Rohan Brings Sense to Wacky Industry

It's a wacky time to be covering the Internet, according to Jordan Rohan, managing director and Internet analyst for RBC Capital Markets, who said only 80% of what's happening in the market makes sense to him.

Rohan, who has covered the industry since 1999, laid out his points of view on specific industry segments--and search engines in particular--as yesterday's keynote presenter at the Search Insider Summit in Bonita Springs, FL.

One resonating statistic Rohan related is that a 45% gap still exists in monetization between post-Panama Yahoo and Google.

An RBC/Search Ignite analysis of more than 500 advertisers found that for those that are not big brands, Google "trounces" Yahoo on performance. But for the largest advertisers, Rohan said, Yahoo effectively competes against Google.

Brand keywords are the best kind to buy, Rohan said, with research showing that 53% of Yahoo clicks come from 8% of keywords purchased. Brand keywords, however, typically represent only 15% of a search advertiser's budget.

The price may have been wildly inflated, but Yahoo's acquisition of Right Media and its ad serving network was a smart move, Rohan said--because the company can't grow its premium page views as rapidly as can the broader Internet.

As for a possible Yahoo/Microsoft deal, Rohan doesn't see it happening. For Yahoo, he said, the timing makes no sense, since Panama was just released. Nor would Yahoo's consumer-facing culture mesh with the more technology-oriented Microsoft, he added.

A marriage that does make sense to Rohan would unite Yahoo and eBay, turning the 5 million or so eBay powersellers into Yahoo advertisers. Yahoo announced a deal with eBay-owned PayPal last month that gives a premium display on Yahoo to PayPal merchants.

Rohan noted that Google has more employees than Yahoo and eBay, and that it added 1,400 employees in the last quarter alone. Given the massive exodus of those hitting the company's four-year total vesting mark, this means that Google actually hired more than 3,000 new workers to reach the 1,400 number. Those workers who remain because they want to are in effect "economic volunteers" because stock wealth renders their paychecks meaningless.

Rohan sees logic in the GoogleClick combination, which he said could revolutionize the display advertising business by figuring out every piece of Internet inventory and its worth at any moment in time. The combination also gives Google more international strength--especially in Western Europe, Rohan said--but he forecast that the Performics affiliate marketing division will probably be sold off once the deal closes.

Ad serving is also a thriving business, with Rohan pointing to the latest strong quarter for aQuantive, which added Accipiter to its Atlas ad-serving network.

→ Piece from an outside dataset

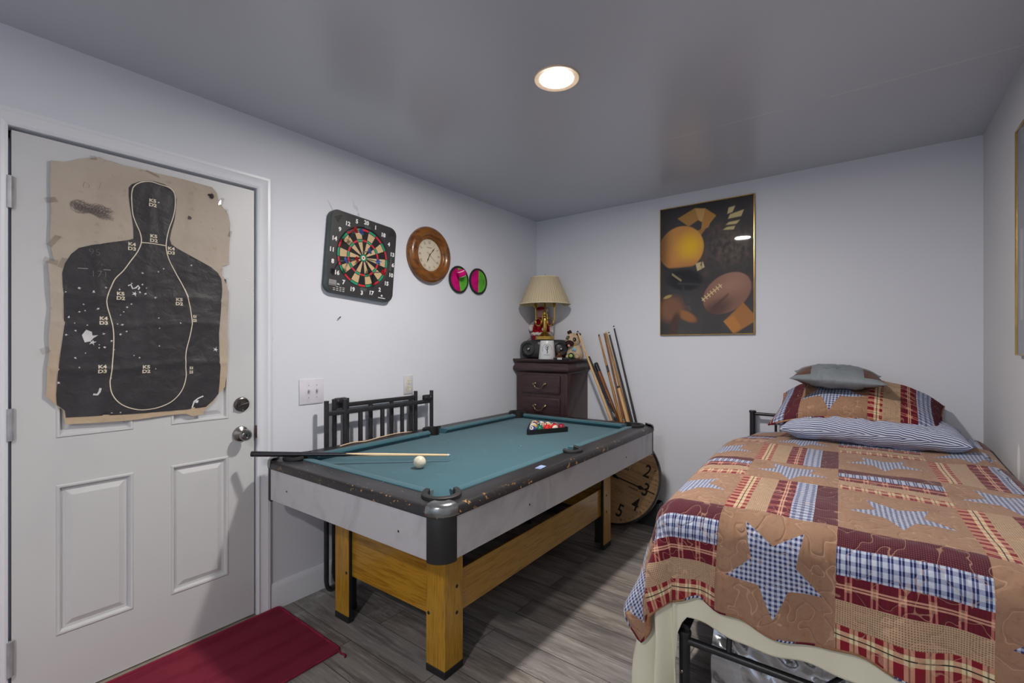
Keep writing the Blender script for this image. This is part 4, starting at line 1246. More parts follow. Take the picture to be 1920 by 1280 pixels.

Rohan also predicted that 24/7 Real Media will have a deal announcement of its own to make this week, although he can't understand why WPP or Microsoft would be interested in it. The company's quarterly earnings are due out Thursday.

Following up on a research note he issued April 26, Rohan forecast a "big shakeout" in the lead generation industry and some FTC action within the next 30 days over misuse of the word "free" in online campaigns.